The house and the party were special, but all I really remember was being pulled aside late in the night by Gil's dad Lee and he told me how much he always liked and respected my father. He told me it took guts to move to Aspen as a young man and asked what I was doing for work. I told him I got a operations job with Ski Co in Snowmass and was looking to get a waiters job in Aspen to pay-off some debts and maybe stay year round. He said, "Where do you want to work?" I said I had applied to the Ritz, the Nell and the Hotel Jerome. He looked me in the eye and said, "Where do you want to work?" I said I had a good feeling about the Jerome and was thinking that it was the place for me. He said, "I don't do this often, but I will make a call." The next day I was on duty at the top of the Big Burn lift in Snowmass when I got an off-mountain phone call. The call was from the general manager of the Hotel Jerome and he said he had just one question for me. He asked, "How the hell do you know Lee Lovett?"
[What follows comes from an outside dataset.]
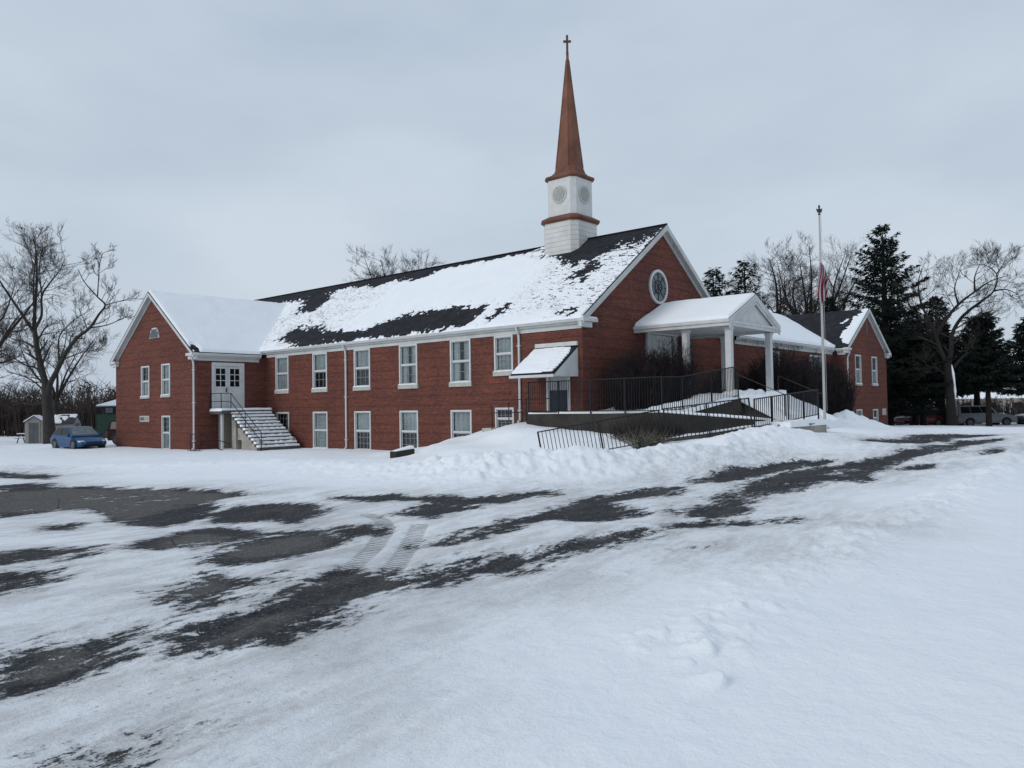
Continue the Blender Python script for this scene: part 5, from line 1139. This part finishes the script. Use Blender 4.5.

Little did I know that a waiters job would be the break of a lifetime, but it was. Six years later I would hire a girl named Suzy to be a waitress and seven years later we would get married at the Aspen Chapel and have our reception in the Grand Ballroom of the Hotel Jerome.
Later in the Spring of that first year in Aspen I called the Peak House and asked to speak to Lee and the house manager chuckled and told me Lee Lovett doesn't take phone calls, but that he would pass on a message. I told him I would like to buy Lee lunch to say thank you for helping me get a job. With attitude the manager said Lee is a very busy man and would most likely not be available for lunch, but he would pass on the message. A half hour later he called back and said Lee accepts and wondered if I would like to go skiing and have lunch on the mountain. If so meet at 9:00 am at the Little Nell and he would have a surprise for me. He showed up with his personal ski instructor who was an Olympic Gold Medalist and this was only part of the surprise. He had us registered in an elite ski school speed camp that was run by another Gold Medalist and we were video tapped and at the end of the morning during the video analysis the instructor asked me who I'd skied for and I told him I just ski for fun. He seemed genuinely surprised and said in a thick Austrian accent, "You ski like champion!" We went for lunch at Bonnie's for lunch, a mid mountain fine dinning restaurant and as we were waiting to be seated Lee said to me, "I'll let you buy me lunch, but I'm buying the wine!" And he gave me a very big smile. Because the wine was so good and we had so much of it I don't remember everything. I do remember three things. After the wine started to kick, I could see his house across the valley and he told me all about building it and I started to chuckle. He asked me what I thought was so funny and I said I was just wondering what kind of mortgage payment I'd have on a house like that? He laughed so hard and for so long he had to apologize and said it's not the kind of house you can do with a mortgage.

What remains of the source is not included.